[Python-ideas] Syntax for passing lambdas to functions

Joshua Landau joshua at landau.ws
Fri Feb 28 00:38:56 CET 2014


On 27 February 2014 04:19, Steven D'Aprano <steve at pearwood.info> wrote:
> On Wed, Feb 26, 2014 at 11:44:51AM -0800, Andrew Barnert wrote:
>
>> But it becomes more useful if you do anything else:
>>
>>     Button("Do it!", on_click() = fire_the_ducks(42))
>>
>>
>> At first glance, I think this is nice,
>
> At first glance, it looks like you are setting the on_click argument to
> the result of fire_the_ducks(42). This proposed syntax is going to be
> *really easy* for people to misinterpret when they see it in use. And
> not just novices -- I think this will be syntax that just begs to be
> misinterpreted when reading code, and misused when writing it.
>
> I think that having special syntax for anonymous function only inside
> function calls with keyword arguments is a violation of the Zen of
> Python (see the one about special cases) and the Principle Of Least
> Surprise. It's really a bad idea to have syntax for a "shorter lambda"
> that works here:
>
>     f(arg=***whatever***)
>
> but not in these:
>
>     f(***whatever***)
>     [len, zip, map, ***whatever***, some_function]
>     result = ***whatever***(arg)

I don't follow. I know it's different, but we have

    f(*args) but not [*args]

And we have

    start, *mid, end = [1, 2, 3] but not (lambda start, *mid, end: ...)(1, 2, 3)

and we have

    (lambda x: ...)(*[...]) but not foo = *[...]

... *wink¹*

It's not silly to think that things are context-sensitive in a
context-sensitive language. Personally this proposal makes sense and I
honestly don't see the confusion that's being stated. It makes things
significantly prettier and more readable, for one.

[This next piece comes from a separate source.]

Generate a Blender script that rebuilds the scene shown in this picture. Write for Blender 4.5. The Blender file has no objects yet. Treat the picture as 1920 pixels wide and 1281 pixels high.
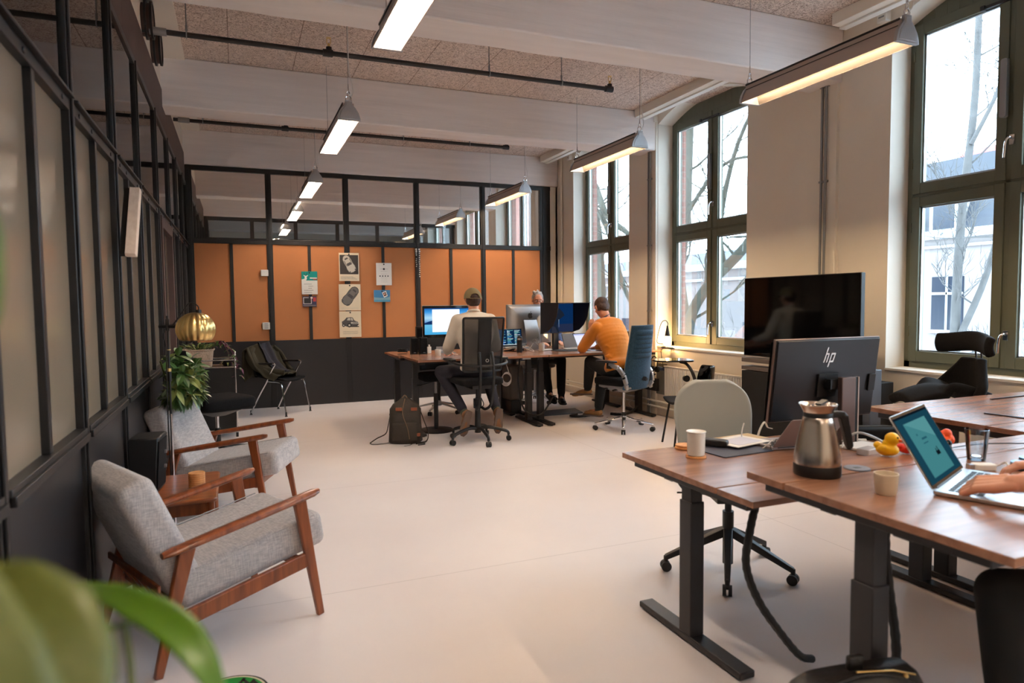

Further, for consistency one can define:

    matrix.transform((x, y)=(y, x))

as an "anonymous" version, compiling to

    matrix.transform(lambda x, y: (y, x))

Please admit that this is way, way prettier.

PS: One problem. "f( (a) = ... )" is currently valid. So is "f(
(((((a))))) = ... )". Why the hell is this so? "(a) = 2" is valid, but
so is "(a, b) = (2, 3)", whereas "f( (a, b) = (2, 3) )" is not.